◆ WORK TO BE COMPLETED ◆
Give a verbatim quotation of every record.

◆ RAW DATA ◆
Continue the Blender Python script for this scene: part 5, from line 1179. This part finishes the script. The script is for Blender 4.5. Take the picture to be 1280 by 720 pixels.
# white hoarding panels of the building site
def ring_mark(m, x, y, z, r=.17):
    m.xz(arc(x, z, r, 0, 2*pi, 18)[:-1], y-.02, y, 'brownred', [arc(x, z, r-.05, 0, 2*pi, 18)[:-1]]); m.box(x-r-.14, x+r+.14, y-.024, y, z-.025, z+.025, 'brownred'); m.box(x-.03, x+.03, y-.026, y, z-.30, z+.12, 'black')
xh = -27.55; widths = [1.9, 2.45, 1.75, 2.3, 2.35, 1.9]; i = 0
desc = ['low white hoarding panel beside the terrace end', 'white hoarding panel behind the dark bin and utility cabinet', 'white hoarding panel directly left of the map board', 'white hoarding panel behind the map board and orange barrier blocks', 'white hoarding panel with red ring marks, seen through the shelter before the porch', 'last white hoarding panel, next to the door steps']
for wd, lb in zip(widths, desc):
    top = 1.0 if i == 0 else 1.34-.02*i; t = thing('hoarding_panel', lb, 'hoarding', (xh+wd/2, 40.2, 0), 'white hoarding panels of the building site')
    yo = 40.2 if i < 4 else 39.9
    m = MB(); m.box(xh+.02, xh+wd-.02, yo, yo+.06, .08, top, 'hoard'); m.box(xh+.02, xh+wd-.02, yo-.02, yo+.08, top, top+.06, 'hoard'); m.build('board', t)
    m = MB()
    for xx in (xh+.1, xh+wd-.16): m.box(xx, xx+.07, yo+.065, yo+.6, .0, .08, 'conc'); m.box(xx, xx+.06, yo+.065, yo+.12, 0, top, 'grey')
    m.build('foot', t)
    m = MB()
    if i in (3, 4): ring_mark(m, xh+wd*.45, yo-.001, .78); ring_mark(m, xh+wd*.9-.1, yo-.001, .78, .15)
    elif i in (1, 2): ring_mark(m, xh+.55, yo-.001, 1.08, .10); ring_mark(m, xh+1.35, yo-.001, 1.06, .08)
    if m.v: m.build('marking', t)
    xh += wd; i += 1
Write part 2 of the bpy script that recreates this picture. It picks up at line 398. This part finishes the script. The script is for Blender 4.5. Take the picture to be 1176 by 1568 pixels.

◆ TASK ANSWER ◆
Continue the Blender Python script for this scene: part 5, from line 1179. This part finishes the script. The script is for Blender 4.5. Take the picture to be 1280 by 720 pixels.
# white hoarding panels of the building site
def ring_mark(m, x, y, z, r=.17):
    m.xz(arc(x, z, r, 0, 2*pi, 18)[:-1], y-.02, y, 'brownred', [arc(x, z, r-.05, 0, 2*pi, 18)[:-1]]); m.box(x-r-.14, x+r+.14, y-.024, y, z-.025, z+.025, 'brownred'); m.box(x-.03, x+.03, y-.026, y, z-.30, z+.12, 'black')
xh = -27.55; widths = [1.9, 2.45, 1.75, 2.3, 2.35, 1.9]; i = 0
desc = ['low white hoarding panel beside the terrace end', 'white hoarding panel behind the dark bin and utility cabinet', 'white hoarding panel directly left of the map board', 'white hoarding panel behind the map board and orange barrier blocks', 'white hoarding panel with red ring marks, seen through the shelter before the porch', 'last white hoarding panel, next to the door steps']
for wd, lb in zip(widths, desc):
    top = 1.0 if i == 0 else 1.34-.02*i; t = thing('hoarding_panel', lb, 'hoarding', (xh+wd/2, 40.2, 0), 'white hoarding panels of the building site')
    yo = 40.2 if i < 4 else 39.9
    m = MB(); m.box(xh+.02, xh+wd-.02, yo, yo+.06, .08, top, 'hoard'); m.box(xh+.02, xh+wd-.02, yo-.02, yo+.08, top, top+.06, 'hoard'); m.build('board', t)
    m = MB()
    for xx in (xh+.1, xh+wd-.16): m.box(xx, xx+.07, yo+.065, yo+.6, .0, .08, 'conc'); m.box(xx, xx+.06, yo+.065, yo+.12, 0, top, 'grey')
    m.build('foot', t)
    m = MB()
    if i in (3, 4): ring_mark(m, xh+wd*.45, yo-.001, .78); ring_mark(m, xh+wd*.9-.1, yo-.001, .78, .15)
    elif i in (1, 2): ring_mark(m, xh+.55, yo-.001, 1.08, .10); ring_mark(m, xh+1.35, yo-.001, 1.06, .08)
    if m.v: m.build('marking', t)
    xh += wd; i += 1
Write part 2 of the bpy script that recreates this picture. It picks up at line 398. This part finishes the script. The script is for Blender 4.5. Take the picture to be 1176 by 1568 pixels.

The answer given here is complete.